-- START --

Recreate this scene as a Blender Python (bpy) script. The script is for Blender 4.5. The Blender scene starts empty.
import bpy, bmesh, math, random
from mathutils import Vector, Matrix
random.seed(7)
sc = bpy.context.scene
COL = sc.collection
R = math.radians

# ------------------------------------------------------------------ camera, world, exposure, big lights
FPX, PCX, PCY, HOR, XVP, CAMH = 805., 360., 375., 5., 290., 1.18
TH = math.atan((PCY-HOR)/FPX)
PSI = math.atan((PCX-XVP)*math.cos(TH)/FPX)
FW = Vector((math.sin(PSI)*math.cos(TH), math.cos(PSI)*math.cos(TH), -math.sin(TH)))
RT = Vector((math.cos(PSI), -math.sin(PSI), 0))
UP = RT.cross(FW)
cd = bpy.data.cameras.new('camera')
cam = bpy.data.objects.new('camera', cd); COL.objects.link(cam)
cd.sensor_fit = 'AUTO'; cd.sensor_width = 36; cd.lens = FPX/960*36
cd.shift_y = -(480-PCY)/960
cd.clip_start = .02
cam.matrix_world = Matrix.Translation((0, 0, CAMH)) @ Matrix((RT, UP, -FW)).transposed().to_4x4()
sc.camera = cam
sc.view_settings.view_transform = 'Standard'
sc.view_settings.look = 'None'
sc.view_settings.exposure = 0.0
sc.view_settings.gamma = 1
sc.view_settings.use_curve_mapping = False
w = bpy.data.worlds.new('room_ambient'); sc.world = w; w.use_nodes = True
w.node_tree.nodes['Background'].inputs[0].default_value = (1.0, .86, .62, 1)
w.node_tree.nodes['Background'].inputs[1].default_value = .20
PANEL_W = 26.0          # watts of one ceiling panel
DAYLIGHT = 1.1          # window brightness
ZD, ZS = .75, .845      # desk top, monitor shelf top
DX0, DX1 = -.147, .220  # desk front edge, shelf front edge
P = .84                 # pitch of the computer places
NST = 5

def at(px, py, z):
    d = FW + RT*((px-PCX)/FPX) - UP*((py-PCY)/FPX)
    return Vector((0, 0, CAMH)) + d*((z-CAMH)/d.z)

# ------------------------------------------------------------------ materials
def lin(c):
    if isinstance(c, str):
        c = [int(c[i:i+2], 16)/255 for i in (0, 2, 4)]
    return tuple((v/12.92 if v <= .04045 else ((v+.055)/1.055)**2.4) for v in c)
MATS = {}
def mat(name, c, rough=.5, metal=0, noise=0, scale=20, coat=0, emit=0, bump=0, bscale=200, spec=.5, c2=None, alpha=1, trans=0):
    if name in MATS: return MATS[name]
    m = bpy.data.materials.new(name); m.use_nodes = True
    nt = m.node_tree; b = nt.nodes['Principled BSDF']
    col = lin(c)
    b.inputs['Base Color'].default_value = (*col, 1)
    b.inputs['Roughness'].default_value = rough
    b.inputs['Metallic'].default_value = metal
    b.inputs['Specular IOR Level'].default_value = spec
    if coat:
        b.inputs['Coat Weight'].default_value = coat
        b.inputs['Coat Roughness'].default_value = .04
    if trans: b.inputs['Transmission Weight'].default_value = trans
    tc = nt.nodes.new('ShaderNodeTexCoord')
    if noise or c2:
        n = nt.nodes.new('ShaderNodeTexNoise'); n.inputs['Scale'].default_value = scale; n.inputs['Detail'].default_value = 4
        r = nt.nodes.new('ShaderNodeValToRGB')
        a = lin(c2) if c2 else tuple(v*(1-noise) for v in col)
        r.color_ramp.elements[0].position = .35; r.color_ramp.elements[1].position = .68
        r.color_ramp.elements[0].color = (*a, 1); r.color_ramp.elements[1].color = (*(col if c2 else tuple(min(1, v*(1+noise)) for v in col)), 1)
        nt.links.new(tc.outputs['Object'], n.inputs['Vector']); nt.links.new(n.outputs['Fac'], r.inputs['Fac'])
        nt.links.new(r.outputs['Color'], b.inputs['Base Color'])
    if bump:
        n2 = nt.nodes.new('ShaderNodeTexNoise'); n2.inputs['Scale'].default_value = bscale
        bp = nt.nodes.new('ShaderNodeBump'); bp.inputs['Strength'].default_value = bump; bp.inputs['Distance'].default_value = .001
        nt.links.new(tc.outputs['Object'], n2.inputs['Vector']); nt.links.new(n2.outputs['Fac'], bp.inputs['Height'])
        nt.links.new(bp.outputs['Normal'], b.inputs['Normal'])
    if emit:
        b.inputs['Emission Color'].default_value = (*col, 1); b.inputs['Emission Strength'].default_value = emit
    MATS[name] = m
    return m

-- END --

Problem requirements: Return exactly the leading lines of the listing, stopping after the line in which "R = math.radians" occurs.

Exercise solution:
Recreate this scene as a Blender Python (bpy) script. The script is for Blender 4.5. The Blender scene starts empty.
import bpy, bmesh, math, random
from mathutils import Vector, Matrix
random.seed(7)
sc = bpy.context.scene
COL = sc.collection
R = math.radians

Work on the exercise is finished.